A rumor that has circulated was that one of WWE’s sponsors, Snickers, had threatened to pull out had the decision to change the name has not been made. Whether or not there is truth to this remains unconfirmed, though it is true that Snickers’ parent company did release a statement prior to the name change stating their desire not to be associated in any way with Moolah’s past actions, and their statement following the change indicated their satisfaction with the move. This decision is just one of a number of recent cases where ensuring that equality for women is just as important now as it ever was, and that importance is being reflected in more tangible action.

In some cases, comments circulated saying that WWE was going to name the battle royal after someone that was considered a ‘monster’. As I have had it described to me, the intention of WWE is to ultimately make money, and at one time Moolah made them a great deal of money through her role with them, especially under Vince McMahon Sr., so to an extent it was understandable that the company would name the battle royal to commemorate her.

Fans will recall that as recently as within the last 60 days, the company was caught off guard when their Cruiserweight Champion Enzo Amore was accused of sexual assault. While it may seem to be a case of his word against hers, Amore was initially suspended and then terminated from his contract with the company. His termination was primarily due to his failure to make administration aware of the ongoing sexual assault investigation. We aren’t here to discuss whether their decision to terminate him was right or not, but clearly, this was not going to be a situation that they could sweep under the rug.

This isn’t the first time the company has been faced with sexual assault allegations. In fact, WWE faced these same allegations in the past, and settled out of court with former WWE Women’s Champion Sable after she stated that WWE had unsafe working conditions, as detailed in court documents, where “men would routinely walk into the women’s dressing room as if by accident; men would cut holes in the walls to watch the women dressing; extras were hired as WWF regulars to expose their breasts, big nipple contests were engaged in; men regularly bragged about their sexual encounters without regard to the women present,” Considering that it was settled out of court, there had to have been some fear on the part of the company, which suggests there was some truth to it. She was the women‘s champion, at the top of the division and put on the marquee for whom she was and how desired she was. Something had to change, and in particular, the practices of the male talent had to change. There has been a change in the company’s practices around this, but that doesn’t mean there isn’t room for improvement.

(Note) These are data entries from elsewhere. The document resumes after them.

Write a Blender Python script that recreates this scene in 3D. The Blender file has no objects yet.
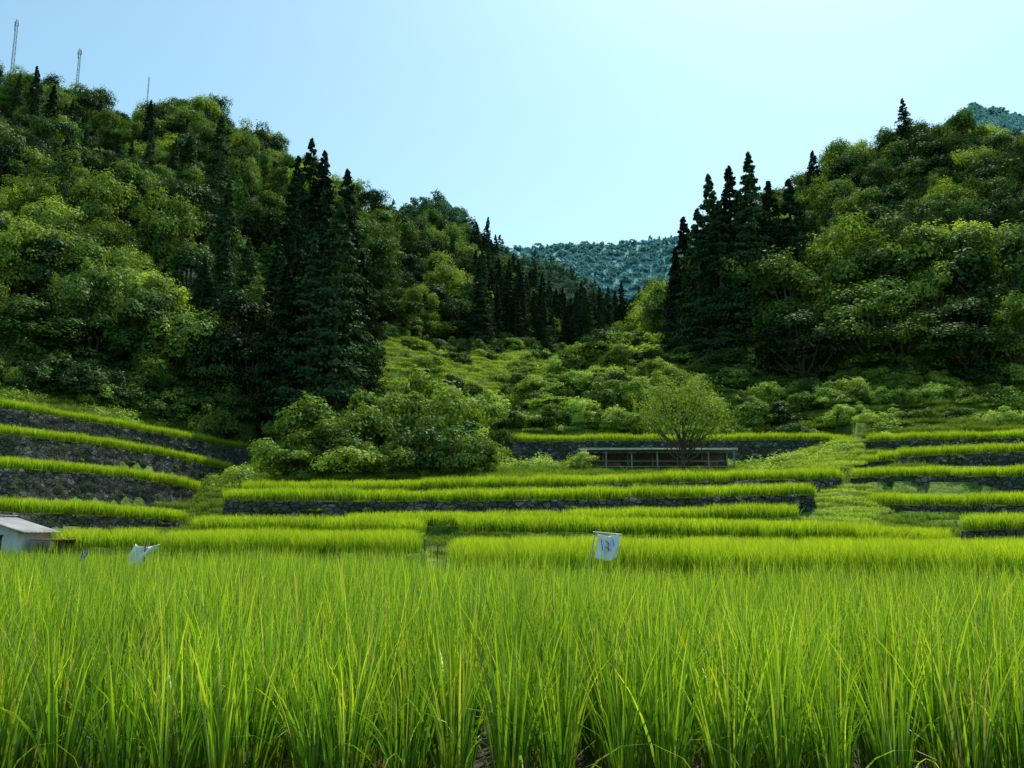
import bpy, math, random
import numpy as np
from mathutils import Vector
rng = np.random.default_rng(11); random.seed(5)
sc = bpy.context.scene
sc.view_settings.view_transform = 'Standard'
sc.view_settings.look = 'None'; sc.view_settings.exposure = 0

# ------------------------------------------------------------------ survey
EYE = 1.45; F = 853.33; TH = math.atan(146/F); CT, ST = math.cos(TH), math.sin(TH)
def sight(a, b, Y):
    up = 384-b; wy = F*CT-up*ST; wz = F*ST+up*CT
    return np.array([(a-512)/wy*Y, Y, EYE+wz/wy*Y])

# ------------------------------------------------------------------ helpers
def mesh_from(name, V, Q, col=None, mats=(), midx=None, smooth=False):
    V = np.asarray(V, dtype=np.float32); Q = np.asarray(Q, dtype=np.int32)
    me = bpy.data.meshes.new(name)
    me.vertices.add(len(V)); me.vertices.foreach_set('co', V.ravel())
    k = Q.shape[1]
    me.loops.add(Q.size); me.loops.foreach_set('vertex_index', Q.ravel())
    me.polygons.add(len(Q)); me.polygons.foreach_set('loop_start', np.arange(len(Q), dtype=np.int32)*k)
    for m in mats: me.materials.append(m)
    if midx is not None: me.polygons.foreach_set('material_index', np.asarray(midx, dtype=np.int32))
    me.update(calc_edges=True)
    if smooth: me.polygons.foreach_set('use_smooth', np.ones(len(Q), dtype=bool))
    if col is not None:
        a = me.attributes.new('Col', 'FLOAT_COLOR', 'POINT')
        c = np.ones((len(V), 4), dtype=np.float32); c[:, :col.shape[1]] = col
        a.data.foreach_set('color', c.ravel())
    return me
def add(name, me, parent=None, loc=None, rot=None, scl=None):
    o = bpy.data.objects.new(name, me); sc.collection.objects.link(o)
    if parent: o.parent = parent
    if loc is not None: o.location = loc
    if rot is not None: o.rotation_euler = rot
    if scl is not None: o.scale = scl
    return o
def norm(a): return a/np.maximum(np.linalg.norm(a, axis=-1, keepdims=True), 1e-9)
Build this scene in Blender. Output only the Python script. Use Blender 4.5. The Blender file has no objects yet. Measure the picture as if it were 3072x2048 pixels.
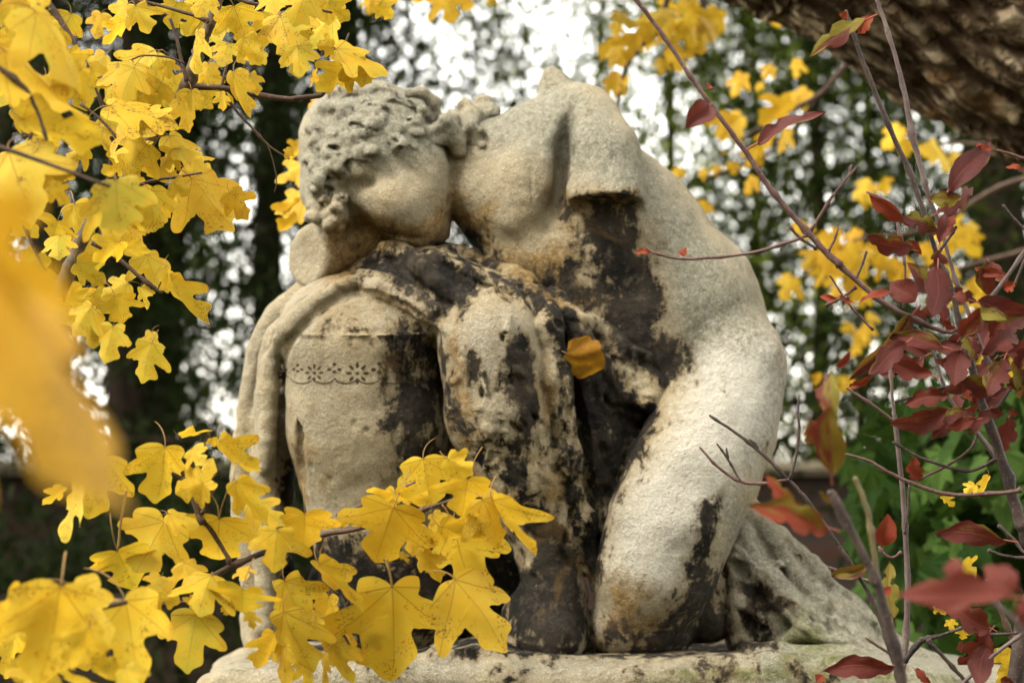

The #metoo movement has become such a prominent issue that to believe others wouldn’t speak out over it in other entertainment businesses would be naïve. Over the course of the last year, a number of promotions either in the UK or North America has had notable men either turn a blind eye to issues of this nature, doing nothing when talent came forth and described what happened to them. Former Ring of Honor world champion Michael Elgin was accused of mishandling sexual assault allegations made by one of his former students towards another former student, Sean Orleans. The result of this saw a number of promotions including Smash Wrestling based out of Ontario and Limitless Wrestling out of New England sever ties with Elgin. Was it the right thing to do? Is it hearsay? Yes, but to just ignore it is irresponsible. After countless complaints made about Orleans to Elgin, his lack of response hurt him and his credibility, and different promotions didn’t want to be associated with him. When Elgin did return to competing in North America, he was met with ‘F* Elgin’ chants by those in attendance. By his own admission, Elgin realized he needed to handle things differently, and with time hopefully he will be in a better mindset, and those that had been ignored will be in a better place.

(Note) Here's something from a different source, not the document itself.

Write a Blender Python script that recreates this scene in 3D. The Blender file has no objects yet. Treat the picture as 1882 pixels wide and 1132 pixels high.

Another instance of sexual harassment taking place involved a former ring announcer, Heather Lynn, who worked for promotions such as Shine and Evolve. She has told the story of how she was the victim of sexual harassment by both promoters and wrestlers. She didn’t name names, but did state that it didn’t include notable promoters Gabe Sapolsky (of Evolve) or Rob Naylor (of Shine). Along with former independent wrestlers and female independent promoters, she came out to speak about how they were taken advantage of either in their sleep or otherwise. Not naming names indicates there is a sense of fear, and that opportunities would be cut short if they didn’t comply with what was asked, of them. We weren’t there to know how they felt at the time, so to assume that it would be easy to press charges and be believed and that there is no legitimate fear of other promoters blacklisted them, is wrong. They spoke, and as a spectator, we best not presume anything and should trust what they are feeling.

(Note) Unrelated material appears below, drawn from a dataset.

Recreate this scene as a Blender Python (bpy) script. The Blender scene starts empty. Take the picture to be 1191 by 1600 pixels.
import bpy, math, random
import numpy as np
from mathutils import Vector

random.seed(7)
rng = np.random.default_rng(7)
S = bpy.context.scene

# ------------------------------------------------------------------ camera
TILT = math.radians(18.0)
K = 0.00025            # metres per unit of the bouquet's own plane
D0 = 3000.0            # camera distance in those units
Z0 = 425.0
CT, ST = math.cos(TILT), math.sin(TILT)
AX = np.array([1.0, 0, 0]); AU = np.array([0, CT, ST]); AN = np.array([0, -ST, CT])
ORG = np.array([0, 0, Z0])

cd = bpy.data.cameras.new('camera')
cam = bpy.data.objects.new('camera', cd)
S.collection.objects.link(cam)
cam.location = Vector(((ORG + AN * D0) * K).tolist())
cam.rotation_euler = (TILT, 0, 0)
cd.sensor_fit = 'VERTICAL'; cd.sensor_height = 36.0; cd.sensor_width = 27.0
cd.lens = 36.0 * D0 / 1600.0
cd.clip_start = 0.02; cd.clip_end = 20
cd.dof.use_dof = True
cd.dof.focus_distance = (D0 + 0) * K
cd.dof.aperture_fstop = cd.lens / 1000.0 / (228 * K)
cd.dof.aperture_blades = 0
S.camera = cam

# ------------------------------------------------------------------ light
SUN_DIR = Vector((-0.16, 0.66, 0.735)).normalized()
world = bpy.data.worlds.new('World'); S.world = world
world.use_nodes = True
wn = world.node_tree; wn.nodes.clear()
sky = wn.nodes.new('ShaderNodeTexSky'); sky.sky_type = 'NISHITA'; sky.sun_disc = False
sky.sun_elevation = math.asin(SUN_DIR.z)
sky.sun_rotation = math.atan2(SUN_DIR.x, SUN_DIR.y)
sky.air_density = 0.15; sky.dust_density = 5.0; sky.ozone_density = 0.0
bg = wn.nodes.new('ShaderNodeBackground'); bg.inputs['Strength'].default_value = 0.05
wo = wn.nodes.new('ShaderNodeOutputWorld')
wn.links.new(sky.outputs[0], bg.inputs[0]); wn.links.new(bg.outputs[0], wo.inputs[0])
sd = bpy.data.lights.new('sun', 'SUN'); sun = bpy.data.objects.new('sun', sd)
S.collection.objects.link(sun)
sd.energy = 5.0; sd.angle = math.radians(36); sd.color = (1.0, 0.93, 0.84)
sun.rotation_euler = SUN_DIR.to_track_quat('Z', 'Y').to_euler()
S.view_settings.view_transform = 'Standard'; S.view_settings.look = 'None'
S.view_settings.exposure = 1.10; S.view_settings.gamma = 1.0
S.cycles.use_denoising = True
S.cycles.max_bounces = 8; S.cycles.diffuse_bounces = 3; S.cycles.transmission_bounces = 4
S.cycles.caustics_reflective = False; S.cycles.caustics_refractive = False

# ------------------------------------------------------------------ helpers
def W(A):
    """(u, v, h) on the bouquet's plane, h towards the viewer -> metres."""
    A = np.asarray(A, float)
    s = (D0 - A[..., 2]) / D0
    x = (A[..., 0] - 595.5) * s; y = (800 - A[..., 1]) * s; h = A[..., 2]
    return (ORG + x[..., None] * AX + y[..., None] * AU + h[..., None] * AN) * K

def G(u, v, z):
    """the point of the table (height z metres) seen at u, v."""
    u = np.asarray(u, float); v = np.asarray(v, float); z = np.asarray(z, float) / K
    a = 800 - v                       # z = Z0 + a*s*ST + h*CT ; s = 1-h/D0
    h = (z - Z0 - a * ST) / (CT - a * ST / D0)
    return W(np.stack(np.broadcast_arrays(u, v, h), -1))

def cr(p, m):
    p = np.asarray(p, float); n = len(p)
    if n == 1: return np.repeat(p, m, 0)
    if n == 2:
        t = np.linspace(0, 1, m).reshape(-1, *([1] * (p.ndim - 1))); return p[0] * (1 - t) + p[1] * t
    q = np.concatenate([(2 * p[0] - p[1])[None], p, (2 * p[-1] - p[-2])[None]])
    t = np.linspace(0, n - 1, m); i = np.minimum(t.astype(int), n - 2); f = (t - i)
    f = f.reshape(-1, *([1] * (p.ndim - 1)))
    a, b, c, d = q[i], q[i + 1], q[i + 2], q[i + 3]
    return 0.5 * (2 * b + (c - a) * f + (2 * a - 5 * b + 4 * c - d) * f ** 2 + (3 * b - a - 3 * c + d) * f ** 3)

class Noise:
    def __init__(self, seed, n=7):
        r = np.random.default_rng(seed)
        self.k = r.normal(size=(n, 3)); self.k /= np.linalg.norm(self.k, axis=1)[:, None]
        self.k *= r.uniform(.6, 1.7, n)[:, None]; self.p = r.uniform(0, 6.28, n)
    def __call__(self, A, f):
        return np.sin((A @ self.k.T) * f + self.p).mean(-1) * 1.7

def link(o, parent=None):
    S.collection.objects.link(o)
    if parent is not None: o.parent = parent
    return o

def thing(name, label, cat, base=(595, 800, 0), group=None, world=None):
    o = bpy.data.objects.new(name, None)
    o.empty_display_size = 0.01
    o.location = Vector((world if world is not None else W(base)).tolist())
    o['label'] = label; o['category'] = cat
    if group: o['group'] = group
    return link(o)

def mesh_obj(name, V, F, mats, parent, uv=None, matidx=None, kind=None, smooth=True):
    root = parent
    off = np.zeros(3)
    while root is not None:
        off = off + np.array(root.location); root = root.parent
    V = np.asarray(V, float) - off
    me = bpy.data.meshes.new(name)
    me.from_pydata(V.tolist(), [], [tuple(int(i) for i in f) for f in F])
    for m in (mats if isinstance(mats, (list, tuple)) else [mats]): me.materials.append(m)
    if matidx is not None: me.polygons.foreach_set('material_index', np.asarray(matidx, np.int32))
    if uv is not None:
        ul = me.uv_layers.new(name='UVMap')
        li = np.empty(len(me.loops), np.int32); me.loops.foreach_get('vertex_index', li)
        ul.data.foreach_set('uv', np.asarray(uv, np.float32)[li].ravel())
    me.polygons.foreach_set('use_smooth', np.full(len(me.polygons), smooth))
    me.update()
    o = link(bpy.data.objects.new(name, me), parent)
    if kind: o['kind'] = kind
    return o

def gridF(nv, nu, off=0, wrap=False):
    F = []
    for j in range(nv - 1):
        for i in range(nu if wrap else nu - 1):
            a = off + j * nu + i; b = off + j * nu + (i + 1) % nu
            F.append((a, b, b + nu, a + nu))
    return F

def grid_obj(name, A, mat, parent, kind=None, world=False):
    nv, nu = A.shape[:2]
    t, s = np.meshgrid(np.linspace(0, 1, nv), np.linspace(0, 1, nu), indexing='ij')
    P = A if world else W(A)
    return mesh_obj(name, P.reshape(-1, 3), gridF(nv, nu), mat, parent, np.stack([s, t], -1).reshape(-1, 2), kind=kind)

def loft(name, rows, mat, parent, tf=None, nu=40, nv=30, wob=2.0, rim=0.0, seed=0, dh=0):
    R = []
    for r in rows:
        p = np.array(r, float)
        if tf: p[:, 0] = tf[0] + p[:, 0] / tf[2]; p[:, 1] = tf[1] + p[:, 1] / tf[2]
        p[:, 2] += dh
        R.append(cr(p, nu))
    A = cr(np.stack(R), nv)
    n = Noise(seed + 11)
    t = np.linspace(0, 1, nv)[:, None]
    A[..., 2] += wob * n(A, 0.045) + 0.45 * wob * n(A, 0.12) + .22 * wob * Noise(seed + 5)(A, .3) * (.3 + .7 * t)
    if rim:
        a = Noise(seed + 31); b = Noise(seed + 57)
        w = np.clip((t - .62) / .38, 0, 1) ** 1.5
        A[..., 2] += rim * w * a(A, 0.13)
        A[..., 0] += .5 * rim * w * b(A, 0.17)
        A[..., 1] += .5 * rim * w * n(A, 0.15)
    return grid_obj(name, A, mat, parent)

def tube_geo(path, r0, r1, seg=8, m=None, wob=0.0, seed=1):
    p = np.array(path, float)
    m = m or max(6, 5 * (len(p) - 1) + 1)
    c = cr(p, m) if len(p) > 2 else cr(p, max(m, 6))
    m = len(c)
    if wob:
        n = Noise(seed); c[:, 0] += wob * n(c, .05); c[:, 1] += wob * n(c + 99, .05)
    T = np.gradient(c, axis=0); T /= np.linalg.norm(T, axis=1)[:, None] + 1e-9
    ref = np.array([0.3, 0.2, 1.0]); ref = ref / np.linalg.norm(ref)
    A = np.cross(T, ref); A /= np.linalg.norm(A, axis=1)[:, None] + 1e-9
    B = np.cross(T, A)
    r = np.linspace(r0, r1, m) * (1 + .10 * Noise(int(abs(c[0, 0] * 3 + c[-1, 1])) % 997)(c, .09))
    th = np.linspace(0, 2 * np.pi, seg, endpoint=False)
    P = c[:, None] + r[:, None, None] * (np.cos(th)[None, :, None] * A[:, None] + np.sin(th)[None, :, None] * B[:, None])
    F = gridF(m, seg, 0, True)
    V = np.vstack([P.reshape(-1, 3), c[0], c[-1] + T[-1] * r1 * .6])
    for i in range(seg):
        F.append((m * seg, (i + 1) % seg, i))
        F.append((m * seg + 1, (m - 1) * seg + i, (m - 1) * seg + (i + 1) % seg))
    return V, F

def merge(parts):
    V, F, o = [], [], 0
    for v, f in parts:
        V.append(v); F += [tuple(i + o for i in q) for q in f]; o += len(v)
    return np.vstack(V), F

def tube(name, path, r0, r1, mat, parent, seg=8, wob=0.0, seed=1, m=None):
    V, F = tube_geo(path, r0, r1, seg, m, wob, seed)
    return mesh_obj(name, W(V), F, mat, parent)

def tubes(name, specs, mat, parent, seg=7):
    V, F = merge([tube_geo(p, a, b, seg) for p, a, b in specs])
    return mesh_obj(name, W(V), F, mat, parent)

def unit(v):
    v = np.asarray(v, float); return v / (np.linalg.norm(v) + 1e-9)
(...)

Another instance was IPW: UK founder Daniel Edler, who has been accused of performing sexual acts on an underage girl against her will. The result was that those who had planned on promoting his new company backed out as they didn’t want to be associated with him or what surrounded him. Some may argue that the timing of this is convenient, or that these comments are overstated and are simply a need to garner attention. To that, the response is that these are serious accusations to make and to not give them some validity is quite dangerous. In so many of these cases, describing incidences of sexual harassment isn’t based on money or a threat, but equality. A number of talented actresses are no longer in films and have remained silent even as their careers were squandered because of Harvey Weinstein. Is it not reasonable to think that a number of female wrestlers fear the same fate would come their way? It is very well possible, and many have spoken about how upset at themselves they are for not speaking up and making it a bigger issue initially.

As wrestling fans, we can’t be devoid from sympathy and need to realize that these aren’t made up allegations by all women’s wrestlers against all male wrestlers or promoters, but rather that a growing number of cases are coming to light of women who didn’t speak for reasons only they can explain. It isn’t fair to judge or challenge their motives, as we aren’t in their place. As a husband, and a father of a daughter, the fear of knowing there could be consequences for speaking up is no different from the fear a child feels when a schoolyard bully attempts to use their power, strength or money to make your allegations go away. In the case of the changing of the name of the Fabulous Moolah Memorial Battle Royal to the Wrestlemania Women’s Battle Royal, it is an example of giving those who aren’t here anymore a voice, as their descendants speak about what happened to their mothers or grandmothers because of the late Hall of Famer. Fans that spoke up to the sponsors of the event are not simply arguing about the finish to a match, or about Roman Reigns’ potential WWE Universal championship win, but rather drawing attention a number of reported incidents that no one would support considering the severity of the allegations.